In fact, I've found that the "Loss Scaling" trick is effective not just in mixed precision training scenarios, but even in full FP32 training: in full FP32 training, if loss scaling is not performed, the model might stay at a certain loss value for a while before starting to drop; if loss scaling is applied, the model maintains a slow downward trend from the beginning, resulting in relatively faster convergence.
Algebraic Acceleration
Now let's look at XLA, which stands for "Accelerated Linear Algebra," specifically designed to speed up linear algebra operations. Simply put, XLA performs ahead-of-time compilation optimization on the computation graph, merging operators that can be merged (reducing intermediate variables to save memory) and parallelizing operators that can be parallelized (increasing calculation speed).
In NVIDIA-TensorFlow, the simplest way to enable XLA is still by adding an environment variable:
os.environ['TF_XLA_FLAGS'] = '--tf_xla_auto_jit=2 --tf_xla_cpu_global_jit'
However, note that XLA is not guaranteed to give an improvement. As mentioned, XLA tries to parallelize as many operators as possible. This is clearly a strategy of trading space for time. Therefore, enabling XLA might consume more VRAM, leading to OOM (Out of Memory), and if the parallel clusters are too large, it might even lead to performance degradation. The official documentation provides a detailed analysis of possible anomalies and corresponding suggestions. My recommended solution is to supplement with the --tf_xla_enable_lazy_compilation=false parameter:
os.environ['TF_XLA_FLAGS'] = '--tf_xla_auto_jit=2 --tf_xla_cpu_global_jit --tf_xla_enable_lazy_compilation=false'
If that doesn't solve it, switch to XLA Lite:
os.environ['TF_XLA_FLAGS'] = '--tf_xla_auto_jit=fusible'
If even XLA Lite doesn't solve the issue, then it basically means XLA is not suitable for your model.
Performance Comparison
On a 3090, the speedup brought by enabling mixed precision training is a bit over 10%. This improvement might not be as fast as everyone imagines. I suspect this is because, on newer cards like the 3090 and A100, the default FP32 format actually uses a format called TF32 (refer here). TF32 is, in a sense, a "half-precision format" itself and is faster than FP32. In other words, FP32 on the 3090 is already equivalent to having some half-precision optimization, making it naturally faster, so the boost after switching to mixed precision is relatively smaller.
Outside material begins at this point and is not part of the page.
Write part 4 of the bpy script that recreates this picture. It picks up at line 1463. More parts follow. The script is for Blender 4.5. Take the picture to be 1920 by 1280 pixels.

As for the boost from XLA, it is roughly around 15%. In my training script, directly setting the environment variable TF_XLA_FLAGS to --tf_xla_auto_jit=1 resulted in OOM; supplementing with --tf_xla_enable_lazy_compilation=false did as well. However, changing it to --tf_xla_auto_jit=fusible allowed for normal training.
Finally, the most crucial point is that mixed precision and XLA can be used together! Using both together brings a total speedup of about 30%, and the addition of mixed precision training basically offsets the increased memory consumption brought by XLA. The two truly complement each other perfectly.
Summary
This article introduced an attempt to use mixed precision and XLA to accelerate training in bert4keras. Enabling both simultaneously can achieve a speedup of about 30% on an RTX 3090.